YZ Après le tournage de M [au cours duquel Yolande Zauberman avait filmé trois femmes trans dans la nuit, dont l’une avait raconté venir de Gaza], j’ai été obsédée par cette femme qui serait venue de Gaza à pied. D’une part parce que Gaza, c’était un véritable trou noir dont personne ne voulait parler, même si aujourd’hui c’est le centre du monde. D’autre part parce que je crois beaucoup à l’archéologie et à la mythologie et que c’est à Gaza que l’on trouve la présence de Samson et Dalila [c’est à Gaza que Samson confie le secret de sa force à Dalila, sa chevelure. Dalila, qui l’a séduit, le livre aux Philistins, le peuple ennemi]. 
Comment cette femme, qui réunit le genre masculin, le genre féminin, Israéliens,  Palestiniens, Gaza, Tel Aviv, Musulmans, Juifs, voit le monde avec tous ces ennemis en elle? Qu’est-ce que la paix? Qu’est-ce que la guerre? Comment ça se passe à l’intérieur d’elle-même? Je suis obsédée par l’idée que les ennemis sont des couples qui se transmettent, s’influencent dans le pire et, parfois, le meilleur, donc, j’ai voulu aller à sa rencontre.
Mais, en allant chercher cette femme, j’ai trouvé autre chose: j’ai rencontré des femmes extraordinaires qui reviennent sur leur chemin de liberté, qui racontent ce qu’elles ont vécu, ce qu’elles ont vu. Il y a de l’autre en elles. 

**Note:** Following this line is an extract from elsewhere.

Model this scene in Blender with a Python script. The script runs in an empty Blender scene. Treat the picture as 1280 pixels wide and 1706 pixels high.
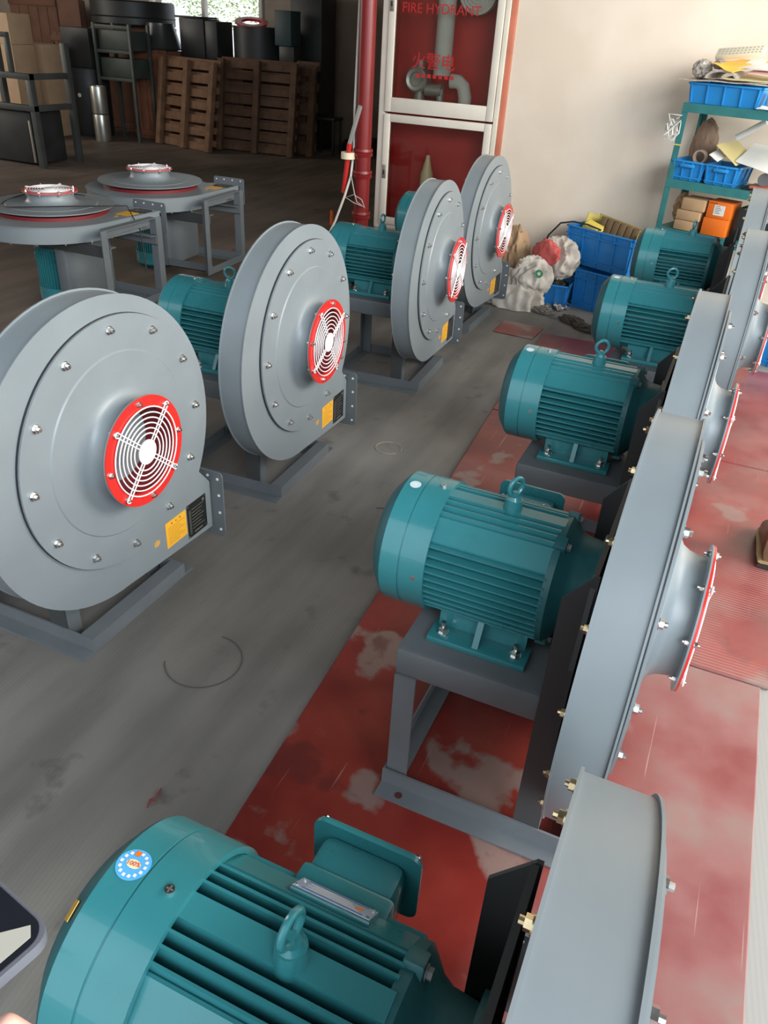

LT Dans quelles mesures La Belle de Gaza s’inscrit-elle dans une trilogie après Would you have sex with an Arab? (2012) et M (2019), des documentaires qui donnent corps à nos invisibles, à nos dénis? 

YZ Dans ces trois films, quelque chose de commun se dégage: le sexe est politique. Dans Would you have sex with an Arab?, j’interroge le désir de l’un pour l’autre (du Juif israélien pour l’Arabe israélien ou de l’Arabe pour le Juif). Désirer une personne, c’est quelque chose de politique, on ne désire pas par hasard. La politique agit sur ce qui se joue au lit. Pendant le tournage, j’ai pris conscience de la dissymétrie: si une personne juive tombe amoureuse d’une personne arabe, elle est considérée comme toxique par son entourage, comme si elle avait avalé un bout de bombe atomique – ce qui m’a étonnée: j’avais toujours entendu que, chez les Juifs, l’amour était au-dessus de tout.
Ces films, je ne les réalise pas sur des mondes mais dans des mondes. J’y suis, à l’intérieur. Dans chacun de ces films, le spectateur peut trouver son reflet, se projeter dans l’histoire de celles et ceux que je filme.

LT Comment mettez-vous en confiance les personnes que vous approchez, que vous filmez de façon très rapprochée? 

YZ Déjà, nous sommes très peu nombreux (entre quatre et six personnes dont moi à la caméra, une personne qui prend le son, une autre la lumière) à s’immiscer avec la caméra, contrairement à une équipe de fiction. Et puis, je n’explique pas tellement ce que je recherche, je filme peu et je pose les questions qu’un enfant pourrait poser. Je ne sais pas faire de small talk donc j’attends, je bouge autour, je regarde. Au moment du tournage de Would you have sex with an Arab?, je laissais parfois les personnes que j’interrogeais raconter tout ce qu’elles pensaient et une fois épuisées, je leur posais la question: “Would you have sex with an arab?” [Pourriez-vous coucher avec un.e Arabe?]. Mais, je n’ai pas de méthode, j’y vais à l’instinct et, en général, la personne réagit.  

LT Comment revenir sur le chemin du désir, du corps et moins des identités divergentes, polarisées, en guerre?

YZ Je ne sais pas, je n’ai aucun pouvoir de divination même s’il arrive que l’on donne à mes films des pouvoirs prophétiques. Je peux dire ce que je pressens mais là, je ne pressens rien du tout, j’ai assez peur de tous les côtés. Dans Would you have sex with an Arab?, je donne la parole à Juliano Mer-Khamis [notamment directeur de théâtre de la Liberté à Jénine, assassiné en 2011] qui assurait que le problème palestinien ne pourrait pas se résoudre au lit. Il était convaincu que les uns mangeraient les autres ou inversement. Et, cette phrase m’a transpercée à tel point que j’ai construit tout le film autour de cette affirmation, dans l’idée de la compenser. Je pense que la paix, c’est un désir, une solution vers laquelle on pourrait se diriger. Et comme l’avait relevé un humoriste israélien, il y a quelques années, on a bien réussi à faire la paix avec les Allemands. C’est quelque chose de possible, il suffit juste de le vouloir. Et si cela arrive, le Moyen-Orient pourrait être le plus beau “continent” du monde, j’y crois depuis que je suis adolescente.